Bobbie Gentry’s second studio album and her masterpiece. The Delta Sweete is a concept album based on modern life in the Deep South. Gentry wrote eight of the album’s 12 tracks, which detail her Mississippi childhood and includes vignettes of home and church life (“Reunion” and “Sermon”), as well as recollections of blues and country hits she heard as a youngster (“Big Boss Man” and “Tobacco Road”). The song “Okolona River Bottom Band”, accented by a sophisticated horn chart and breathy strings, used the same basic cadence as “Ode to Billie Joe”.

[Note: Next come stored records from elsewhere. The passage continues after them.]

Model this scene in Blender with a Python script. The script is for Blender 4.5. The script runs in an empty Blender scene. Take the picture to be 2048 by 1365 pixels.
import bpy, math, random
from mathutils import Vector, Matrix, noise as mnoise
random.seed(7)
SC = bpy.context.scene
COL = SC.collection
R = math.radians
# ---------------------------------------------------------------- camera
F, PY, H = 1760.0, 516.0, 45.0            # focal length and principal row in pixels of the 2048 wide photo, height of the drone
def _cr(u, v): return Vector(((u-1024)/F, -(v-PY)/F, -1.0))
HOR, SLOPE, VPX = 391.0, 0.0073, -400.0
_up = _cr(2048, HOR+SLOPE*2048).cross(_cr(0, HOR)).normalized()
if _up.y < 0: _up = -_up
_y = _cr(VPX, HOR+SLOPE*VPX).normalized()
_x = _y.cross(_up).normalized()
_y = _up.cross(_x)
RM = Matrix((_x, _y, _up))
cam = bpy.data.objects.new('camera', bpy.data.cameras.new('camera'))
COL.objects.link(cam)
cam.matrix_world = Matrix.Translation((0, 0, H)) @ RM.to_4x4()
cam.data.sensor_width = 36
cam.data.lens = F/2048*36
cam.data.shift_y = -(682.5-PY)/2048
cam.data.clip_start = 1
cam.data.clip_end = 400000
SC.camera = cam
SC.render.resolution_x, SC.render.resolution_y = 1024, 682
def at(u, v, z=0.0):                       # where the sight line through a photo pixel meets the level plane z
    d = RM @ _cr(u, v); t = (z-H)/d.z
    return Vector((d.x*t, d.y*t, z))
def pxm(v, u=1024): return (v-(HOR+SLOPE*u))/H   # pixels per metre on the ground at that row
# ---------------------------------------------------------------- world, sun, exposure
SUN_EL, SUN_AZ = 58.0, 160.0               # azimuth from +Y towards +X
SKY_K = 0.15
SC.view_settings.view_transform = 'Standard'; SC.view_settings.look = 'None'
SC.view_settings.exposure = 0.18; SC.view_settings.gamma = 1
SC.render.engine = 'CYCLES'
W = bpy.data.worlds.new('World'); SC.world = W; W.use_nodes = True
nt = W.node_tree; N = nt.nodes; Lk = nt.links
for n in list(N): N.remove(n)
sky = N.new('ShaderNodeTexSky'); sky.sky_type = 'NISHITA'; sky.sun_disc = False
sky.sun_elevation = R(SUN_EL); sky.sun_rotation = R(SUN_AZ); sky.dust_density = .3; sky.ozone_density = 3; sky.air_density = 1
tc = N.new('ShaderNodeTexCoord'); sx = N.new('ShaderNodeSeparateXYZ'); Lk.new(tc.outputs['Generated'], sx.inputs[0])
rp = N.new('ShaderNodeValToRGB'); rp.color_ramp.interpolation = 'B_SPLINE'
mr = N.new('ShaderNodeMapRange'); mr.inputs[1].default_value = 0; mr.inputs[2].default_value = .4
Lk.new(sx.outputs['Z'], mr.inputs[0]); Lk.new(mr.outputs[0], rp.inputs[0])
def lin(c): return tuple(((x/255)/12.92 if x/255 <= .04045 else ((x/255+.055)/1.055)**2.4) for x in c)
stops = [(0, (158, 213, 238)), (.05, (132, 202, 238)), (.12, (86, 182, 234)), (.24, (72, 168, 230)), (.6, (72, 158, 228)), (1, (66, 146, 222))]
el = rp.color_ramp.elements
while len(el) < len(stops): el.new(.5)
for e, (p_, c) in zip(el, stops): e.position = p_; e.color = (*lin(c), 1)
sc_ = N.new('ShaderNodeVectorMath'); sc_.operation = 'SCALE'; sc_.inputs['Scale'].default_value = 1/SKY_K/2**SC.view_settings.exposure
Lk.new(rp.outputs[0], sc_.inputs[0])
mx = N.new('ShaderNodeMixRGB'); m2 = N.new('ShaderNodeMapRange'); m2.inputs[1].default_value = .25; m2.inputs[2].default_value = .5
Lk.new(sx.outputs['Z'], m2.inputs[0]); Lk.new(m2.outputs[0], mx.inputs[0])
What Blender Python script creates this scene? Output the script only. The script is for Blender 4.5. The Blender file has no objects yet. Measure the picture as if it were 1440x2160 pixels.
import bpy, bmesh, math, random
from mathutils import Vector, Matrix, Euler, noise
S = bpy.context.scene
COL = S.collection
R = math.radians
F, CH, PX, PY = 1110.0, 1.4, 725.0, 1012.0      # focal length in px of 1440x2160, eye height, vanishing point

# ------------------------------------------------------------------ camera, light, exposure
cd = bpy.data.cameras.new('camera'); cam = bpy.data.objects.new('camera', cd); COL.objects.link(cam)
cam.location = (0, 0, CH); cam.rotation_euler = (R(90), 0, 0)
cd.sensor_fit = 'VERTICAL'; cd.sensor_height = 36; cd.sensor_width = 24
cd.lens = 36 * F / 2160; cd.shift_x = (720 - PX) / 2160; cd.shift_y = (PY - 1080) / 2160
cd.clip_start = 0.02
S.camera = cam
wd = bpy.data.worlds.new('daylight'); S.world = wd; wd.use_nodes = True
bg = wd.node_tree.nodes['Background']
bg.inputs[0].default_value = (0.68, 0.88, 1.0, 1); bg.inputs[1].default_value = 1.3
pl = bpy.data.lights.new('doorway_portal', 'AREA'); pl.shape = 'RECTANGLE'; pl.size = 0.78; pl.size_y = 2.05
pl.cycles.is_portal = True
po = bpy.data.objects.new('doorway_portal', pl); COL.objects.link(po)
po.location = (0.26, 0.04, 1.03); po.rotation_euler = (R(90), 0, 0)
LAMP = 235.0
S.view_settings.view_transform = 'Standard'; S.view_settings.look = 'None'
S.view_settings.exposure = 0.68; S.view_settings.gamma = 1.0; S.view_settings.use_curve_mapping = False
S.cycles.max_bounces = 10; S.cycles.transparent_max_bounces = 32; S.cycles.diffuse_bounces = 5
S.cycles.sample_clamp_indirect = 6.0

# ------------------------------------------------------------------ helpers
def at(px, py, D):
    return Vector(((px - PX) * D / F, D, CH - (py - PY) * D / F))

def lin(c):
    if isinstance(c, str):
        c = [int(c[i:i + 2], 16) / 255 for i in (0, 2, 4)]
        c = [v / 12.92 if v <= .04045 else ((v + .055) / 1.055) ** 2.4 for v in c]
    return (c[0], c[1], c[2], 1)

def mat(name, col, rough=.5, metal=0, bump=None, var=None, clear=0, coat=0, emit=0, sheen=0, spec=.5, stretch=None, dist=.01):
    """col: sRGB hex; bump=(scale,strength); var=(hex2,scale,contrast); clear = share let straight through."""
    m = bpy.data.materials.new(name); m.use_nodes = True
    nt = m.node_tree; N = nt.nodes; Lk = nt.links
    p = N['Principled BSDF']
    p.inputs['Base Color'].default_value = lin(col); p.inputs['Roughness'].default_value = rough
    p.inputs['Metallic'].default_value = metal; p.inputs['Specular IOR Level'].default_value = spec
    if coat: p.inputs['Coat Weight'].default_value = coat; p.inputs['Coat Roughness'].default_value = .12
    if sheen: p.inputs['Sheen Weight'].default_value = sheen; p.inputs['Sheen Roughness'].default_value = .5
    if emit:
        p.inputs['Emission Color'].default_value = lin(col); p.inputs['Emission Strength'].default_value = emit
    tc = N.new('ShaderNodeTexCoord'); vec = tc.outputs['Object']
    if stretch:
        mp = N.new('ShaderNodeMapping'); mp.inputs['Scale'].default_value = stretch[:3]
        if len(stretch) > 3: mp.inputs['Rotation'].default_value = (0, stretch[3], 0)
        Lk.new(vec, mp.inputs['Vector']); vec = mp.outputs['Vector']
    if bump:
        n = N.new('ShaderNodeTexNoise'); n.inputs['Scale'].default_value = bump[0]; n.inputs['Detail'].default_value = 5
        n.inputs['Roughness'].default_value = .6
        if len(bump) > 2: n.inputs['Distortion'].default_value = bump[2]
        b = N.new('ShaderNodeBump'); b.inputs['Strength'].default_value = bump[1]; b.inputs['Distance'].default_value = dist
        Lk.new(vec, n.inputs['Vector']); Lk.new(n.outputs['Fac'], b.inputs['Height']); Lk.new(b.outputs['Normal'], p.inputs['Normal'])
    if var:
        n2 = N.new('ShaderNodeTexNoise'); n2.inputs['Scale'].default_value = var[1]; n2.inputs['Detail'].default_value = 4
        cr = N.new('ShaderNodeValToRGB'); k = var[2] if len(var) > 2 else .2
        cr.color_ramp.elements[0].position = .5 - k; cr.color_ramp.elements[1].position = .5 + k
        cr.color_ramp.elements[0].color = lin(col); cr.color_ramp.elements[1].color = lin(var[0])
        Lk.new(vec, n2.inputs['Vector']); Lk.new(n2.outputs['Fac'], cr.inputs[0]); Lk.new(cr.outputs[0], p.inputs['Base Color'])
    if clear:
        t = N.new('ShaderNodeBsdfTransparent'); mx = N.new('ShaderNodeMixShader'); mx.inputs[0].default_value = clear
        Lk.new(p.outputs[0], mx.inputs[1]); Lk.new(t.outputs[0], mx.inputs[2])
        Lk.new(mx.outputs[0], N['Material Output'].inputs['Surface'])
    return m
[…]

The Delta Sweete’s innovative, sophisticated sound is down to Gentry herself, who played piano, guitar, banjo, bass and vibes. Swampy southern grooves mingle with the latest Nashville trends, blue-eyed soul akin to the more celebrated Dusty in Memphis". Lynskey called Gentry “a fabulously mercurial singer and lyricist,” and stated that “she probably doesn’t worry about The Delta Sweete not getting its due as a masterpiece. She told her stories, she made her money, she got what she wanted. What you really need to know about how that felt, about what home means to you once you’ve left it behind for bigger and more complicated things, is contained in these songs.”
In 2019, Mercury Rev released Bobbie Gentry’s The Delta Sweete Revisited, featuring guest performances by Norah Jones, Hope Sandoval, Phoebe Bridgers and Marissa Nadler among others. Lucinda Williams contributed a cover of “Ode to Billie Joe”, the only song featured on the album that did not originate from The Delta Sweete.